Stored rows —
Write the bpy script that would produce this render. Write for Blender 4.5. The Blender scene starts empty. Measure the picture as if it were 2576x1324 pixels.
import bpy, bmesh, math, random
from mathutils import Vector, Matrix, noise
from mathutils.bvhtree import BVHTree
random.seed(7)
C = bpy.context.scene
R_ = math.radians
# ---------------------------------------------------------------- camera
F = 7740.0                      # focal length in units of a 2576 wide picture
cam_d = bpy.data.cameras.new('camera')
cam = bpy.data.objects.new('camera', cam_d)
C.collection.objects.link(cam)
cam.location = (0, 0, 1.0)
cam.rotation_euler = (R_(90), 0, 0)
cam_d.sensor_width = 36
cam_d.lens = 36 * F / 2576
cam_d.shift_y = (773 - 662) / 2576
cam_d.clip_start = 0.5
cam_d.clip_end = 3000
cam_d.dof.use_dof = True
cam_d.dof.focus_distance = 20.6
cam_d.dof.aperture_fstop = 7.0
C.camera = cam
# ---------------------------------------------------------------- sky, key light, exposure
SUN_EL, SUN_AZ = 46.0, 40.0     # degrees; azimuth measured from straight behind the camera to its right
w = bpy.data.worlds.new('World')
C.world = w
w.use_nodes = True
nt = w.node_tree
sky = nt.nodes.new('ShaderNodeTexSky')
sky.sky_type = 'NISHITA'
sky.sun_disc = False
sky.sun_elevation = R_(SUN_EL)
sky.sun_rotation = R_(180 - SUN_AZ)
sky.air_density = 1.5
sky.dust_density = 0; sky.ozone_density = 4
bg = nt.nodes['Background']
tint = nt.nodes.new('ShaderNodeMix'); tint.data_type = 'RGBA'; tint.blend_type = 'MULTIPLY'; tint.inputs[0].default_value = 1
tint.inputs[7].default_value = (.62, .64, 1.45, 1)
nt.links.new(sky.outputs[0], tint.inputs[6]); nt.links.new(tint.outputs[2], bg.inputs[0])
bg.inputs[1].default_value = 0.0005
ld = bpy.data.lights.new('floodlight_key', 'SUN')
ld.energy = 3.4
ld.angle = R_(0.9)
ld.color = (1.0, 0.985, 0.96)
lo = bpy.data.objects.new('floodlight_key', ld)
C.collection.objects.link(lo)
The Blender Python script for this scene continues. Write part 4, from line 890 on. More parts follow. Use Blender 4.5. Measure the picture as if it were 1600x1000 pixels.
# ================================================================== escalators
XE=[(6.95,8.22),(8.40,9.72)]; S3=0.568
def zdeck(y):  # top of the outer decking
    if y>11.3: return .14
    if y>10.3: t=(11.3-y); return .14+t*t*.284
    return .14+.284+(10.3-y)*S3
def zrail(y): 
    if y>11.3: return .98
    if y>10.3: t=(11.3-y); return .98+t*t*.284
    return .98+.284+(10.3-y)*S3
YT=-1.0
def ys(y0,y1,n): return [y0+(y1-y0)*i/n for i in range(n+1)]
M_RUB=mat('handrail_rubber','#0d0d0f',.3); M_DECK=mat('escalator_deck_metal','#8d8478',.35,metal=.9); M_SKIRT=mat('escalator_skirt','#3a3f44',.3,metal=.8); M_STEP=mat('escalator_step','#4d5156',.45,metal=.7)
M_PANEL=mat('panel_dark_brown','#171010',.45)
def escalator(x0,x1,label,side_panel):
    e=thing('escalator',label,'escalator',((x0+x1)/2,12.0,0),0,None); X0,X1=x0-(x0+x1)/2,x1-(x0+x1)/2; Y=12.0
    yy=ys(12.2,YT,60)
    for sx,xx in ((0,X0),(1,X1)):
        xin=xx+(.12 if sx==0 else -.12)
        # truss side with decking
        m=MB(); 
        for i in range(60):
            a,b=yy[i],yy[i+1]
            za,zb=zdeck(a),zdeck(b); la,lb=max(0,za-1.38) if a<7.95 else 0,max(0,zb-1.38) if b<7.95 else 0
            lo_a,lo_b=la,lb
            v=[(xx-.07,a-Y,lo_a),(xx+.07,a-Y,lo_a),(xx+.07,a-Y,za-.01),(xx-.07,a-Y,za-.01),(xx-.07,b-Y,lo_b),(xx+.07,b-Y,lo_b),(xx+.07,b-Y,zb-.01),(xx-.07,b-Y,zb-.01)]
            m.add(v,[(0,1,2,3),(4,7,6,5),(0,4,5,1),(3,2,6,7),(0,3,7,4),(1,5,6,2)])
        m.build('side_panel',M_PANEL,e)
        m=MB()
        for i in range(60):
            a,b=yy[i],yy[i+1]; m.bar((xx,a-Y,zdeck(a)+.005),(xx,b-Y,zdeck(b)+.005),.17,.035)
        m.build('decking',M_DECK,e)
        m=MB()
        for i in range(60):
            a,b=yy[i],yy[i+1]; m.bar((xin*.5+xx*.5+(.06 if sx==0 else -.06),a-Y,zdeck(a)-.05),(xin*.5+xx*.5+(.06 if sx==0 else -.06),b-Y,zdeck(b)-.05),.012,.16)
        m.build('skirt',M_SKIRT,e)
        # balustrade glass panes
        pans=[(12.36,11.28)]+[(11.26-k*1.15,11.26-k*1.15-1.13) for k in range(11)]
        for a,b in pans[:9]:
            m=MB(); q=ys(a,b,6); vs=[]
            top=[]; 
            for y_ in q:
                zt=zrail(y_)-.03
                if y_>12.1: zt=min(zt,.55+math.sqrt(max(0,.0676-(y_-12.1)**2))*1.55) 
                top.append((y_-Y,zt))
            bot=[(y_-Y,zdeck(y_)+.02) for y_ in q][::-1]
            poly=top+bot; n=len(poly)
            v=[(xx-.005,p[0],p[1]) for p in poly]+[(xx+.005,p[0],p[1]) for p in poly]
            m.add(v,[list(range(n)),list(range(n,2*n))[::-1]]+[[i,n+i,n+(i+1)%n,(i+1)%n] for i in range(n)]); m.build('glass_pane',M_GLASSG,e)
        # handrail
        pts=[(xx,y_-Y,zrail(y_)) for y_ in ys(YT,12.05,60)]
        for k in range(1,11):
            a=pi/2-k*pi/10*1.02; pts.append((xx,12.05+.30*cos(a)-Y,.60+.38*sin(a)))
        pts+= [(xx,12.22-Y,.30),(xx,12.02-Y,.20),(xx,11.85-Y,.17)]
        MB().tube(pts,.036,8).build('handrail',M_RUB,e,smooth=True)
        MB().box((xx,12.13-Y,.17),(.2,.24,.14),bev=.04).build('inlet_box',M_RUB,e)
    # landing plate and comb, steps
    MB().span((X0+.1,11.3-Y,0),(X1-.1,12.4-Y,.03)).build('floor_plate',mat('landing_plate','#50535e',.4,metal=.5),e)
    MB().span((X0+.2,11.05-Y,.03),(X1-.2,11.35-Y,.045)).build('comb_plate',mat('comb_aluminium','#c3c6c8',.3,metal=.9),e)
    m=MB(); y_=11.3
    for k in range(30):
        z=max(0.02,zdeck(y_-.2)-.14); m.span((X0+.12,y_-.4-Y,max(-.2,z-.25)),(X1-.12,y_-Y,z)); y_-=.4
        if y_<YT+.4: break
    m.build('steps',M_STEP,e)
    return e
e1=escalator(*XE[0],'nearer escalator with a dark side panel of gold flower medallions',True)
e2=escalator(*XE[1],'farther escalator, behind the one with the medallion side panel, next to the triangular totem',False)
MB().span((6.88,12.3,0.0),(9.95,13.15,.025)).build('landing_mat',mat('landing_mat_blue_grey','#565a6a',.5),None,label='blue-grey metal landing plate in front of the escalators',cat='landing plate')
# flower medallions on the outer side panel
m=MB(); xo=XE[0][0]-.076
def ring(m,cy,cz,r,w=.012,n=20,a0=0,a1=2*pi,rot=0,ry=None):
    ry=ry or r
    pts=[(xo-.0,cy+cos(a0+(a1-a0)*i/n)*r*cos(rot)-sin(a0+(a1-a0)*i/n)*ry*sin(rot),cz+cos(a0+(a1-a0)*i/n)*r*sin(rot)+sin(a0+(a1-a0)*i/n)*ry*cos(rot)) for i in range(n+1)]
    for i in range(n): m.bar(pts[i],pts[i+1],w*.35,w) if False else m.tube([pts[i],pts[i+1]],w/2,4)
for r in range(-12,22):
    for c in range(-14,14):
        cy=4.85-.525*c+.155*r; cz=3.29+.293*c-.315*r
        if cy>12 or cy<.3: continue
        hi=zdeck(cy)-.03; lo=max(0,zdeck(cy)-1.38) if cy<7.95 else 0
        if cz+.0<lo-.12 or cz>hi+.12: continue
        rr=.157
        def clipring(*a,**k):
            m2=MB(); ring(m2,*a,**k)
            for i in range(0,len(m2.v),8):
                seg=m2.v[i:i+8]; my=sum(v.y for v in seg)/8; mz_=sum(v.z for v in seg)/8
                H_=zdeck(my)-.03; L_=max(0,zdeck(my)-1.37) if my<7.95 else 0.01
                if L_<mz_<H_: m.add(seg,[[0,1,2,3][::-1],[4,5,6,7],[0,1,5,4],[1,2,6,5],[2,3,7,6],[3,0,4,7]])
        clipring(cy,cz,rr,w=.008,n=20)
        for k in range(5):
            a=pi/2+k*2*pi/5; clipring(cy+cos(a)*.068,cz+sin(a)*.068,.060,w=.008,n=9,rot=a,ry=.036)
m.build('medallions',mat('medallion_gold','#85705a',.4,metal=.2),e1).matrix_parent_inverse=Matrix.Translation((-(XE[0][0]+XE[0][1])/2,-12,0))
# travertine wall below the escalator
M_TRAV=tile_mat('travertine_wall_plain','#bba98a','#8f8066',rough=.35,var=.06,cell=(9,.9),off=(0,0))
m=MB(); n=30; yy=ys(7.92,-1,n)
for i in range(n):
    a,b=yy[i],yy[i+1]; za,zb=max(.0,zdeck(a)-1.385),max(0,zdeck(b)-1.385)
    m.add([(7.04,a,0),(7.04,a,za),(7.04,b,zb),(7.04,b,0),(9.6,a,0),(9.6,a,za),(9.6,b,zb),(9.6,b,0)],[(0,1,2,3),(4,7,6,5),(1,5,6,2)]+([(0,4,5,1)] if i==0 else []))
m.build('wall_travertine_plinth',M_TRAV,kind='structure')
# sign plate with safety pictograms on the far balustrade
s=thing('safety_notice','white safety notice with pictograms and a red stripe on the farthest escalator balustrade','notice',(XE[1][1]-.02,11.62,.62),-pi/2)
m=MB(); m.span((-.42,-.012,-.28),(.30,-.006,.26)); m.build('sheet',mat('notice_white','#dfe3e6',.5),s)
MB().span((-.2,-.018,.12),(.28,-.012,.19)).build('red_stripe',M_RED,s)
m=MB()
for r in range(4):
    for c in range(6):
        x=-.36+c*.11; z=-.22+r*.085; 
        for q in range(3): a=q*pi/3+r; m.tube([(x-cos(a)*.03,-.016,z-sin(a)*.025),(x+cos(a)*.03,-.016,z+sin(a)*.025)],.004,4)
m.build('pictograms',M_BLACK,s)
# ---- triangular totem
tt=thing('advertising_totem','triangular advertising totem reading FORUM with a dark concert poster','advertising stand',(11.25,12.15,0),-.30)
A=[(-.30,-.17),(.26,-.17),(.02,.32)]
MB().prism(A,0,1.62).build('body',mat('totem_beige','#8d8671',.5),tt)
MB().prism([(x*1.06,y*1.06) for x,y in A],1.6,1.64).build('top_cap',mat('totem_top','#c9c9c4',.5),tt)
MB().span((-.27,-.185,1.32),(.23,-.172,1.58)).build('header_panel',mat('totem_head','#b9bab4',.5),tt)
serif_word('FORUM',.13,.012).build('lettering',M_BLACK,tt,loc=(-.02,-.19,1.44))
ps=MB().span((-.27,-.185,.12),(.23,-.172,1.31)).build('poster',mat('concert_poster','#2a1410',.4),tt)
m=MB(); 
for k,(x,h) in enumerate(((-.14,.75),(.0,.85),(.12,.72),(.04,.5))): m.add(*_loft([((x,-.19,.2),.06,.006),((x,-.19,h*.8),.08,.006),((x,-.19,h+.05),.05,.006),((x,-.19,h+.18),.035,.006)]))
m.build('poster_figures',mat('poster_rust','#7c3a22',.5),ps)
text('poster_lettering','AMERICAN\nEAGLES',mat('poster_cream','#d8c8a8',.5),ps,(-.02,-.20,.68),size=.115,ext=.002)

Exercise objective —
Only lines with the string "script" belong in your answer; copy each one.

Solution below —
Write the bpy script that would produce this render. Write for Blender 4.5. The Blender scene starts empty. Measure the picture as if it were 2576x1324 pixels.
The Blender Python script for this scene continues. Write part 4, from line 890 on. More parts follow. Use Blender 4.5. Measure the picture as if it were 1600x1000 pixels.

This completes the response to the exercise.